SOURCE MATERIAL>
— START —

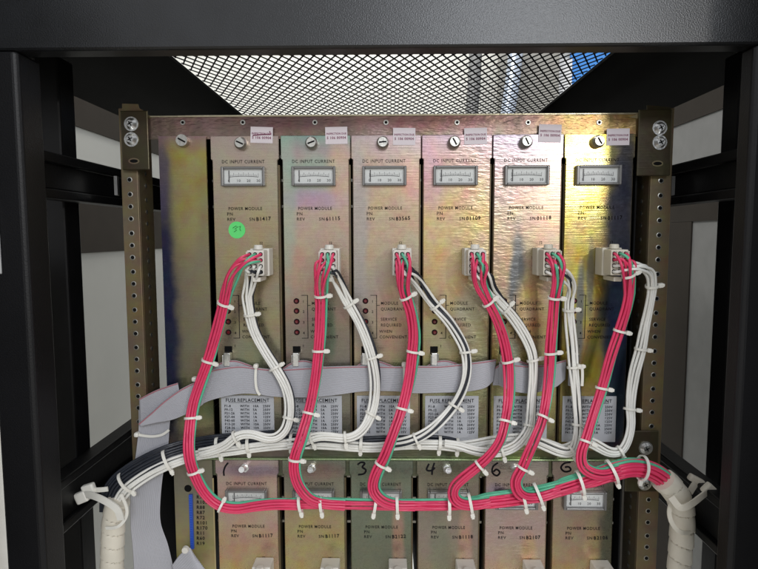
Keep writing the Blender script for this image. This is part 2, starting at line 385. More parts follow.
rail(126, 142.5, 150, 108, -1)
rail(646, 667, 640, 108, 1)
# ------------------------------------------------------------------ chassis (two card racks)
def screw(bm, c, r=.0037, slot=True, ang=.6, hex_=False, depth=.0028):
    c = Vector(c)
    cyl(bm, c, (0, -1, 0), r, r * .98, depth * .6, 20); cyl(bm, c + Vector((0, -depth * .6, 0)), (0, -1, 0), r * .98, r * .72, depth * .4, 20)
def slotmesh(bm, c, r, ang, y):
    d = Vector((math.cos(ang), 0, math.sin(ang))); n = Vector((-d.z, 0, d.x)) * r * .16; d = d * r * .8; c = Vector((c[0], 0, c[2]))
    pts = [c + d + n, c - d + n, c - d - n, c + d - n]
    prism(bm, [(p.x, p.z) for p in pts], y, y - .0002)
PX = {}
xs_top = [at(p, 150, 0).x for p in (213, 283.4, 353.8, 424.2, 494.6, 565)]
PITCH = (xs_top[5] - xs_top[0]) / 5
X0T = xs_top[0]
X0B = at(218.5, 500, 0).x
UP = PITCH / 70.4                                  # metres per photo pixel on the plate plane
zt = lambda py: at(390, py, 0).z
CHFILM = film('flange_zinc', [(0, (150, 120, 112)), (.08, (120, 104, 92)), (.2, (128, 112, 84)), (1, (120, 110, 90))],
              blobs=((.40, -.0, .06, .03, (190, 160, 95), .8), (.12, -.004, .06, .01, (104, 76, 78), .7), (.25, -.004, .05, .01, (130, 88, 84), .7)), amt=.3, nscale=30, glit=.5, rough=.32)
CHFILM2 = film('lower_flange_zinc', [(0, (112, 112, 96)), (.1, (108, 116, 92)), (1, (120, 110, 90))],
              blobs=((.08, 0, .04, .02, (128, 108, 104), .6), (.30, 0, .05, .03, (140, 150, 96), .8), (.2, 0, .05, .02, (104, 110, 86), .6)), amt=.4, nscale=30, glit=.3, rough=.32)
def chassis(name, label, py_top, py_fl, z_bot, xl, xr, ears, film_m, hole_px, top):
    z1 = zt(py_top); zf = zt(py_fl)
    root = empty(name, ((xl + xr) / 2, 0, z_bot), label, 'card rack', 'card racks in the cabinet')
    # flange (origin at its left top for the film)
    bm = bmesh.new(); prism(bm, [(xl, zf), (xr, zf), (xr, z1), (xl, z1)], .0, .0018)
    o = obj('top_flange', bm, film_m, root); o.data.transform(Matrix.Translation(Vector(root.location) - Vector((xl, 0, z1)))); o.location = Vector((xl, 0, z1)) - Vector(root.location)
    bm = bmesh.new(); box(bm, xl, xr, -.0006, .006, z1 + .0001, z1 + .0016); obj('flange_lip', bm, mat(name + '_lip', (.62, .56, .40) if top else (.36, .42, .22), .28, .7, .3, 200), root, bevel=.0004)
    # dark box behind
    bm = bmesh.new()
    xc_ = xl + .0135 if top else xl - .0165
    box(bm, xc_, xc_ + .0015, .006, .26, z_bot, z1); box(bm, xr - .0015, xr, .006, .26, z_bot, z1)
    box(bm, xc_ + .0016, xr - .0016, .006, .26, z1 - .002, z1 - .0001); box(bm, xc_ + .0016, xr - .0016, .25, .258, z_bot, z1 - .0021)
    obj('card_cage', bm, DARKGAP, root)
    # card guides glimpsed between the plates
    bm = bmesh.new()
    for i in range(7):
        xg = (X0T if top else X0B) + PITCH * i - .0029
        for zz in (z1 - .034, z1 - .055, z1 - .078):
            box(bm, xg - .0016, xg + .0016, .010, .05, zz, zz + .0022)
    obj('card_guides', bm, SCREW, root)['kind'] = 'stuff'
    bm = bmesh.new(); bm2 = bmesh.new()
    for px, py in hole_px:
        p = at(px, py, 0); cyl(bm, (p.x, -.0001, p.z), (0, -1, 0), .0024, .0022, .0008, 14); cyl(bm2, (p.x, -.00095, p.z), (0, -1, 0), .0012, .0012, .0001, 12)
    if hole_px:
        r_ = obj('rivet_nuts', bm, SCREW, root); r_['kind'] = 'stuff'; obj('rivet_bores', bm2, HOLE, r_)['kind'] = 'stuff'
    for (a, b, c, d, scr, slot) in ears:
        P = at(a, b, -.0022); Q = at(c, d, -.0022)
        bm = bmesh.new(); box(bm, P.x, Q.x, -.0042, -.0022, Q.z, P.z); e = obj('ear_plate', bm, EAR, root, bevel=.0008)
        for (sx, sy) in scr:
            p = at(sx, sy, -.0044); bm = bmesh.new(); cyl(bm, (p.x, -.0043, p.z), (0, -1, 0), .0062, .0062, .0009, 24)
            cyl(bm, (p.x, -.0053, p.z), (0, -1, 0), .0050, .0030, .0026, 24)
            s_ = obj('ear_screw', bm, CHROME, e, True)
            bm = bmesh.new(); slotmesh(bm, (p.x, 0, p.z), .0026, .5, -.0080); slotmesh(bm, (p.x, 0, p.z), .0026, .5 + math.pi / 2, -.0082); obj('cross_recess', bm, HOLE, e)
        if slot:
            p = at(*slot, -.0044); bm = bmesh.new()
            prism(bm, [(p.x + .0048 * math.cos(t) , p.z + .0026 * math.sin(t)) for t in [2 * math.pi * i / 20 for i in range(20)]], -.0043, -.0046); s1 = obj('mounting_slot', bm, RAIL, e)
            bm = bmesh.new(); prism(bm, [(p.x + .0036 * math.cos(t) , p.z + .0015 * math.sin(t)) for t in [2 * math.pi * i / 20 for i in range(20)]], -.00465, -.0048); obj('slot_opening', bm, HOLE, e)
    return root
xl = at(148, 130, 0).x; xr = at(642, 130, 0).x
zs2 = zt(449)
up = chassis('card_rack', 'upper card rack with brown zinc plated top flange under the grille', 116, 138, zs2 + .004, xl, xr,
        [(121, 111, 150.5, 170, ((131.5, 124), (131.5, 139.5)), (134, 161)), (638, 110, 669, 176, ((659.5, 128), (659.5, 142.5)), (657.5, 163.5))], CHFILM,
        [(p, 122.5) for p in (183, 243, 315, 386, 457, 528, 599)], True)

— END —

EXERCISE>
Output the lines above in full and exactly as given, omitting any pictures.

TASK RESPONSE>
Keep writing the Blender script for this image. This is part 2, starting at line 385. More parts follow.
rail(126, 142.5, 150, 108, -1)
rail(646, 667, 640, 108, 1)
# ------------------------------------------------------------------ chassis (two card racks)
def screw(bm, c, r=.0037, slot=True, ang=.6, hex_=False, depth=.0028):
    c = Vector(c)
    cyl(bm, c, (0, -1, 0), r, r * .98, depth * .6, 20); cyl(bm, c + Vector((0, -depth * .6, 0)), (0, -1, 0), r * .98, r * .72, depth * .4, 20)
def slotmesh(bm, c, r, ang, y):
    d = Vector((math.cos(ang), 0, math.sin(ang))); n = Vector((-d.z, 0, d.x)) * r * .16; d = d * r * .8; c = Vector((c[0], 0, c[2]))
    pts = [c + d + n, c - d + n, c - d - n, c + d - n]
    prism(bm, [(p.x, p.z) for p in pts], y, y - .0002)
PX = {}
xs_top = [at(p, 150, 0).x for p in (213, 283.4, 353.8, 424.2, 494.6, 565)]
PITCH = (xs_top[5] - xs_top[0]) / 5
X0T = xs_top[0]
X0B = at(218.5, 500, 0).x
UP = PITCH / 70.4                                  # metres per photo pixel on the plate plane
zt = lambda py: at(390, py, 0).z
CHFILM = film('flange_zinc', [(0, (150, 120, 112)), (.08, (120, 104, 92)), (.2, (128, 112, 84)), (1, (120, 110, 90))],
              blobs=((.40, -.0, .06, .03, (190, 160, 95), .8), (.12, -.004, .06, .01, (104, 76, 78), .7), (.25, -.004, .05, .01, (130, 88, 84), .7)), amt=.3, nscale=30, glit=.5, rough=.32)
CHFILM2 = film('lower_flange_zinc', [(0, (112, 112, 96)), (.1, (108, 116, 92)), (1, (120, 110, 90))],
              blobs=((.08, 0, .04, .02, (128, 108, 104), .6), (.30, 0, .05, .03, (140, 150, 96), .8), (.2, 0, .05, .02, (104, 110, 86), .6)), amt=.4, nscale=30, glit=.3, rough=.32)
def chassis(name, label, py_top, py_fl, z_bot, xl, xr, ears, film_m, hole_px, top):
    z1 = zt(py_top); zf = zt(py_fl)
    root = empty(name, ((xl + xr) / 2, 0, z_bot), label, 'card rack', 'card racks in the cabinet')
    # flange (origin at its left top for the film)
    bm = bmesh.new(); prism(bm, [(xl, zf), (xr, zf), (xr, z1), (xl, z1)], .0, .0018)
    o = obj('top_flange', bm, film_m, root); o.data.transform(Matrix.Translation(Vector(root.location) - Vector((xl, 0, z1)))); o.location = Vector((xl, 0, z1)) - Vector(root.location)
    bm = bmesh.new(); box(bm, xl, xr, -.0006, .006, z1 + .0001, z1 + .0016); obj('flange_lip', bm, mat(name + '_lip', (.62, .56, .40) if top else (.36, .42, .22), .28, .7, .3, 200), root, bevel=.0004)
    # dark box behind
    bm = bmesh.new()
    xc_ = xl + .0135 if top else xl - .0165
    box(bm, xc_, xc_ + .0015, .006, .26, z_bot, z1); box(bm, xr - .0015, xr, .006, .26, z_bot, z1)
    box(bm, xc_ + .0016, xr - .0016, .006, .26, z1 - .002, z1 - .0001); box(bm, xc_ + .0016, xr - .0016, .25, .258, z_bot, z1 - .0021)
    obj('card_cage', bm, DARKGAP, root)
    # card guides glimpsed between the plates
    bm = bmesh.new()
    for i in range(7):
        xg = (X0T if top else X0B) + PITCH * i - .0029
        for zz in (z1 - .034, z1 - .055, z1 - .078):
            box(bm, xg - .0016, xg + .0016, .010, .05, zz, zz + .0022)
    obj('card_guides', bm, SCREW, root)['kind'] = 'stuff'
    bm = bmesh.new(); bm2 = bmesh.new()
    for px, py in hole_px:
        p = at(px, py, 0); cyl(bm, (p.x, -.0001, p.z), (0, -1, 0), .0024, .0022, .0008, 14); cyl(bm2, (p.x, -.00095, p.z), (0, -1, 0), .0012, .0012, .0001, 12)
    if hole_px:
        r_ = obj('rivet_nuts', bm, SCREW, root); r_['kind'] = 'stuff'; obj('rivet_bores', bm2, HOLE, r_)['kind'] = 'stuff'
    for (a, b, c, d, scr, slot) in ears:
        P = at(a, b, -.0022); Q = at(c, d, -.0022)
        bm = bmesh.new(); box(bm, P.x, Q.x, -.0042, -.0022, Q.z, P.z); e = obj('ear_plate', bm, EAR, root, bevel=.0008)
        for (sx, sy) in scr:
            p = at(sx, sy, -.0044); bm = bmesh.new(); cyl(bm, (p.x, -.0043, p.z), (0, -1, 0), .0062, .0062, .0009, 24)
            cyl(bm, (p.x, -.0053, p.z), (0, -1, 0), .0050, .0030, .0026, 24)
            s_ = obj('ear_screw', bm, CHROME, e, True)
            bm = bmesh.new(); slotmesh(bm, (p.x, 0, p.z), .0026, .5, -.0080); slotmesh(bm, (p.x, 0, p.z), .0026, .5 + math.pi / 2, -.0082); obj('cross_recess', bm, HOLE, e)
        if slot:
            p = at(*slot, -.0044); bm = bmesh.new()
            prism(bm, [(p.x + .0048 * math.cos(t) , p.z + .0026 * math.sin(t)) for t in [2 * math.pi * i / 20 for i in range(20)]], -.0043, -.0046); s1 = obj('mounting_slot', bm, RAIL, e)
            bm = bmesh.new(); prism(bm, [(p.x + .0036 * math.cos(t) , p.z + .0015 * math.sin(t)) for t in [2 * math.pi * i / 20 for i in range(20)]], -.00465, -.0048); obj('slot_opening', bm, HOLE, e)
    return root
xl = at(148, 130, 0).x; xr = at(642, 130, 0).x
zs2 = zt(449)
up = chassis('card_rack', 'upper card rack with brown zinc plated top flange under the grille', 116, 138, zs2 + .004, xl, xr,
        [(121, 111, 150.5, 170, ((131.5, 124), (131.5, 139.5)), (134, 161)), (638, 110, 669, 176, ((659.5, 128), (659.5, 142.5)), (657.5, 163.5))], CHFILM,
        [(p, 122.5) for p in (183, 243, 315, 386, 457, 528, 599)], True)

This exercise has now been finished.